**Stated exercise:**
Below is a listing; copy all of it exactly.

------------------------

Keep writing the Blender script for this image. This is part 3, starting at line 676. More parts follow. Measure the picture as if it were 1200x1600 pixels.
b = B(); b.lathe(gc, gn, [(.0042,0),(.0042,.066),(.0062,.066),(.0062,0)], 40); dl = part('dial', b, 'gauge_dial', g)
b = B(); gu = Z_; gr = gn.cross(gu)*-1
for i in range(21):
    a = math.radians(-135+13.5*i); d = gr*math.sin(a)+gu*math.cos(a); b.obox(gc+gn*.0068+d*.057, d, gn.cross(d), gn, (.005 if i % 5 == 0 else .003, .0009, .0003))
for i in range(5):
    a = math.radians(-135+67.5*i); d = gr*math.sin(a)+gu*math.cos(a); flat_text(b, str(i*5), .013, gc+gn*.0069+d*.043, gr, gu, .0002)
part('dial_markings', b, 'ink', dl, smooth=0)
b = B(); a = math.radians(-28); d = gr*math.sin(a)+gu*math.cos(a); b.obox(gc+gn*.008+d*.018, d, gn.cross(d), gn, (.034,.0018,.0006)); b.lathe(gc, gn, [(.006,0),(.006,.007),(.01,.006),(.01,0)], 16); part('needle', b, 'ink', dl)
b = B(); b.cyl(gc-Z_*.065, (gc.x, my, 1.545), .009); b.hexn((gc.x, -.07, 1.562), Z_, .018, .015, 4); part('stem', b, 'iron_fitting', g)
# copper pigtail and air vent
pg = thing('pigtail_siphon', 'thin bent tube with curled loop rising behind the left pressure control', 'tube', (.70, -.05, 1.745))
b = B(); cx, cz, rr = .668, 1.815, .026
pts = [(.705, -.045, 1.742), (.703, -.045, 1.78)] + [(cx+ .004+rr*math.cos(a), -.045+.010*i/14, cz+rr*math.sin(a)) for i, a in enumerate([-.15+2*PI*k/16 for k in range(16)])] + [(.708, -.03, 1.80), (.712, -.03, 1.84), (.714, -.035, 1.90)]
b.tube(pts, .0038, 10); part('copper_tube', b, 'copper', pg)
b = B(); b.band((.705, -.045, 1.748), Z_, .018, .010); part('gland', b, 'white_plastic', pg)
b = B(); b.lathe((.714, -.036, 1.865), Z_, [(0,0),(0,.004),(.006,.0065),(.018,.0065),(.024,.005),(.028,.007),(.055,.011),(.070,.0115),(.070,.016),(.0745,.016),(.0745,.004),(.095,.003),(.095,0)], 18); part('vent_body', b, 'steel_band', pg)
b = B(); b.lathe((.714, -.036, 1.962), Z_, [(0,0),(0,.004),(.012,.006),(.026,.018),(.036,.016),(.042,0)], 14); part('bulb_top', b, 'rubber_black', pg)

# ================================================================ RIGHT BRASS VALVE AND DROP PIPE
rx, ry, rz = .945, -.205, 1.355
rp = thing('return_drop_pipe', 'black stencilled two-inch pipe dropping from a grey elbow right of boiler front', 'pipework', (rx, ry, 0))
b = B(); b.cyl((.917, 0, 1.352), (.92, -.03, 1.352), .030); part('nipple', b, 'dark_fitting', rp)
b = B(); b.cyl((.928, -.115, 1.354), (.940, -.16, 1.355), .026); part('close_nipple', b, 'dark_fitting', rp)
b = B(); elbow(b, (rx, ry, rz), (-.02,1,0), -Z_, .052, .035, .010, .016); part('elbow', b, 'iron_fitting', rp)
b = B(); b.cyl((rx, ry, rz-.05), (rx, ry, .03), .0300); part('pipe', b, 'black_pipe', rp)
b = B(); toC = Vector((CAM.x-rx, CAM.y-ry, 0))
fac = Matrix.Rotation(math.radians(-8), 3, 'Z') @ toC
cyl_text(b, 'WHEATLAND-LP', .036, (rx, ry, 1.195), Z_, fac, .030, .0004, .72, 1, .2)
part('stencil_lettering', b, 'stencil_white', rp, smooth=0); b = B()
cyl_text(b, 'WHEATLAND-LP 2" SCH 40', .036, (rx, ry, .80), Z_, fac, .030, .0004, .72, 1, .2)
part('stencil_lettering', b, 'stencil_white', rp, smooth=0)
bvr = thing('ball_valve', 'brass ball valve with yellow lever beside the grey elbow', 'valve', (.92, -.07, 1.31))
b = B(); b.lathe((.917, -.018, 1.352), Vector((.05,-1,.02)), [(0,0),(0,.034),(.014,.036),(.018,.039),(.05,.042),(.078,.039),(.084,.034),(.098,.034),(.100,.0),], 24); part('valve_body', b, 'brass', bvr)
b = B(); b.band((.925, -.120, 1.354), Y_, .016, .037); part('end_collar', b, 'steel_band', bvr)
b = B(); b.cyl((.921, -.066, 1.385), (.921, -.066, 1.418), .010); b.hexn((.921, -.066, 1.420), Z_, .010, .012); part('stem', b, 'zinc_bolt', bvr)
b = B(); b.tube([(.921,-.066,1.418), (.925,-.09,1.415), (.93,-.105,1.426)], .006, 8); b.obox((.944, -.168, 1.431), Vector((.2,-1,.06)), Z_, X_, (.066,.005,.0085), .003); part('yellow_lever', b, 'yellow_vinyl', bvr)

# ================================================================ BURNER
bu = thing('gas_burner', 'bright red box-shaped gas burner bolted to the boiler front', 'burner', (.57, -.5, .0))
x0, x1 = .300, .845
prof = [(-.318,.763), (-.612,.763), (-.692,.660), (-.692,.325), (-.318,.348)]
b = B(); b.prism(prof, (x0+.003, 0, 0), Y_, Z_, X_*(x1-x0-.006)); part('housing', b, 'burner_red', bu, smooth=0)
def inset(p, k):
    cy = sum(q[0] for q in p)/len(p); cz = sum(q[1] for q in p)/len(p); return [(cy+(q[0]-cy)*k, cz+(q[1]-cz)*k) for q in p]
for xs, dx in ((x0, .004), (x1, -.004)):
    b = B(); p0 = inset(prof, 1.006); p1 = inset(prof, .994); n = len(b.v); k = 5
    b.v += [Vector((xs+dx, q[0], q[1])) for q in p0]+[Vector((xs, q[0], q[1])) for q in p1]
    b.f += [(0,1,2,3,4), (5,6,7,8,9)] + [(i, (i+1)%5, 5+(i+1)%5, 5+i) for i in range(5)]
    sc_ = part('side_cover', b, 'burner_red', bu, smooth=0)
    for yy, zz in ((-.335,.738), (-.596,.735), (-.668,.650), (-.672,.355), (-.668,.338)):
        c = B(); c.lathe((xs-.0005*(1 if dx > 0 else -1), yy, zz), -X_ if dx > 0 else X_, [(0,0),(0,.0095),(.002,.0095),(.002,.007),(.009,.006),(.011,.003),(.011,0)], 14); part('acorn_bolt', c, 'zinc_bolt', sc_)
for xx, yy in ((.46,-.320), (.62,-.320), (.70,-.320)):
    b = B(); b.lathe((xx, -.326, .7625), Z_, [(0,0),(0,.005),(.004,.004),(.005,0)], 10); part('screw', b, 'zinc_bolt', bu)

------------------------

**Result of the exercise:**
Keep writing the Blender script for this image. This is part 3, starting at line 676. More parts follow. Measure the picture as if it were 1200x1600 pixels.
b = B(); b.lathe(gc, gn, [(.0042,0),(.0042,.066),(.0062,.066),(.0062,0)], 40); dl = part('dial', b, 'gauge_dial', g)
b = B(); gu = Z_; gr = gn.cross(gu)*-1
for i in range(21):
    a = math.radians(-135+13.5*i); d = gr*math.sin(a)+gu*math.cos(a); b.obox(gc+gn*.0068+d*.057, d, gn.cross(d), gn, (.005 if i % 5 == 0 else .003, .0009, .0003))
for i in range(5):
    a = math.radians(-135+67.5*i); d = gr*math.sin(a)+gu*math.cos(a); flat_text(b, str(i*5), .013, gc+gn*.0069+d*.043, gr, gu, .0002)
part('dial_markings', b, 'ink', dl, smooth=0)
b = B(); a = math.radians(-28); d = gr*math.sin(a)+gu*math.cos(a); b.obox(gc+gn*.008+d*.018, d, gn.cross(d), gn, (.034,.0018,.0006)); b.lathe(gc, gn, [(.006,0),(.006,.007),(.01,.006),(.01,0)], 16); part('needle', b, 'ink', dl)
b = B(); b.cyl(gc-Z_*.065, (gc.x, my, 1.545), .009); b.hexn((gc.x, -.07, 1.562), Z_, .018, .015, 4); part('stem', b, 'iron_fitting', g)
# copper pigtail and air vent
pg = thing('pigtail_siphon', 'thin bent tube with curled loop rising behind the left pressure control', 'tube', (.70, -.05, 1.745))
b = B(); cx, cz, rr = .668, 1.815, .026
pts = [(.705, -.045, 1.742), (.703, -.045, 1.78)] + [(cx+ .004+rr*math.cos(a), -.045+.010*i/14, cz+rr*math.sin(a)) for i, a in enumerate([-.15+2*PI*k/16 for k in range(16)])] + [(.708, -.03, 1.80), (.712, -.03, 1.84), (.714, -.035, 1.90)]
b.tube(pts, .0038, 10); part('copper_tube', b, 'copper', pg)
b = B(); b.band((.705, -.045, 1.748), Z_, .018, .010); part('gland', b, 'white_plastic', pg)
b = B(); b.lathe((.714, -.036, 1.865), Z_, [(0,0),(0,.004),(.006,.0065),(.018,.0065),(.024,.005),(.028,.007),(.055,.011),(.070,.0115),(.070,.016),(.0745,.016),(.0745,.004),(.095,.003),(.095,0)], 18); part('vent_body', b, 'steel_band', pg)
b = B(); b.lathe((.714, -.036, 1.962), Z_, [(0,0),(0,.004),(.012,.006),(.026,.018),(.036,.016),(.042,0)], 14); part('bulb_top', b, 'rubber_black', pg)

# ================================================================ RIGHT BRASS VALVE AND DROP PIPE
rx, ry, rz = .945, -.205, 1.355
rp = thing('return_drop_pipe', 'black stencilled two-inch pipe dropping from a grey elbow right of boiler front', 'pipework', (rx, ry, 0))
b = B(); b.cyl((.917, 0, 1.352), (.92, -.03, 1.352), .030); part('nipple', b, 'dark_fitting', rp)
b = B(); b.cyl((.928, -.115, 1.354), (.940, -.16, 1.355), .026); part('close_nipple', b, 'dark_fitting', rp)
b = B(); elbow(b, (rx, ry, rz), (-.02,1,0), -Z_, .052, .035, .010, .016); part('elbow', b, 'iron_fitting', rp)
b = B(); b.cyl((rx, ry, rz-.05), (rx, ry, .03), .0300); part('pipe', b, 'black_pipe', rp)
b = B(); toC = Vector((CAM.x-rx, CAM.y-ry, 0))
fac = Matrix.Rotation(math.radians(-8), 3, 'Z') @ toC
cyl_text(b, 'WHEATLAND-LP', .036, (rx, ry, 1.195), Z_, fac, .030, .0004, .72, 1, .2)
part('stencil_lettering', b, 'stencil_white', rp, smooth=0); b = B()
cyl_text(b, 'WHEATLAND-LP 2" SCH 40', .036, (rx, ry, .80), Z_, fac, .030, .0004, .72, 1, .2)
part('stencil_lettering', b, 'stencil_white', rp, smooth=0)
bvr = thing('ball_valve', 'brass ball valve with yellow lever beside the grey elbow', 'valve', (.92, -.07, 1.31))
b = B(); b.lathe((.917, -.018, 1.352), Vector((.05,-1,.02)), [(0,0),(0,.034),(.014,.036),(.018,.039),(.05,.042),(.078,.039),(.084,.034),(.098,.034),(.100,.0),], 24); part('valve_body', b, 'brass', bvr)
b = B(); b.band((.925, -.120, 1.354), Y_, .016, .037); part('end_collar', b, 'steel_band', bvr)
b = B(); b.cyl((.921, -.066, 1.385), (.921, -.066, 1.418), .010); b.hexn((.921, -.066, 1.420), Z_, .010, .012); part('stem', b, 'zinc_bolt', bvr)
b = B(); b.tube([(.921,-.066,1.418), (.925,-.09,1.415), (.93,-.105,1.426)], .006, 8); b.obox((.944, -.168, 1.431), Vector((.2,-1,.06)), Z_, X_, (.066,.005,.0085), .003); part('yellow_lever', b, 'yellow_vinyl', bvr)

# ================================================================ BURNER
bu = thing('gas_burner', 'bright red box-shaped gas burner bolted to the boiler front', 'burner', (.57, -.5, .0))
x0, x1 = .300, .845
prof = [(-.318,.763), (-.612,.763), (-.692,.660), (-.692,.325), (-.318,.348)]
b = B(); b.prism(prof, (x0+.003, 0, 0), Y_, Z_, X_*(x1-x0-.006)); part('housing', b, 'burner_red', bu, smooth=0)
def inset(p, k):
    cy = sum(q[0] for q in p)/len(p); cz = sum(q[1] for q in p)/len(p); return [(cy+(q[0]-cy)*k, cz+(q[1]-cz)*k) for q in p]
for xs, dx in ((x0, .004), (x1, -.004)):
    b = B(); p0 = inset(prof, 1.006); p1 = inset(prof, .994); n = len(b.v); k = 5
    b.v += [Vector((xs+dx, q[0], q[1])) for q in p0]+[Vector((xs, q[0], q[1])) for q in p1]
    b.f += [(0,1,2,3,4), (5,6,7,8,9)] + [(i, (i+1)%5, 5+(i+1)%5, 5+i) for i in range(5)]
    sc_ = part('side_cover', b, 'burner_red', bu, smooth=0)
    for yy, zz in ((-.335,.738), (-.596,.735), (-.668,.650), (-.672,.355), (-.668,.338)):
        c = B(); c.lathe((xs-.0005*(1 if dx > 0 else -1), yy, zz), -X_ if dx > 0 else X_, [(0,0),(0,.0095),(.002,.0095),(.002,.007),(.009,.006),(.011,.003),(.011,0)], 14); part('acorn_bolt', c, 'zinc_bolt', sc_)
for xx, yy in ((.46,-.320), (.62,-.320), (.70,-.320)):
    b = B(); b.lathe((xx, -.326, .7625), Z_, [(0,0),(0,.005),(.004,.004),(.005,0)], 10); part('screw', b, 'zinc_bolt', bu)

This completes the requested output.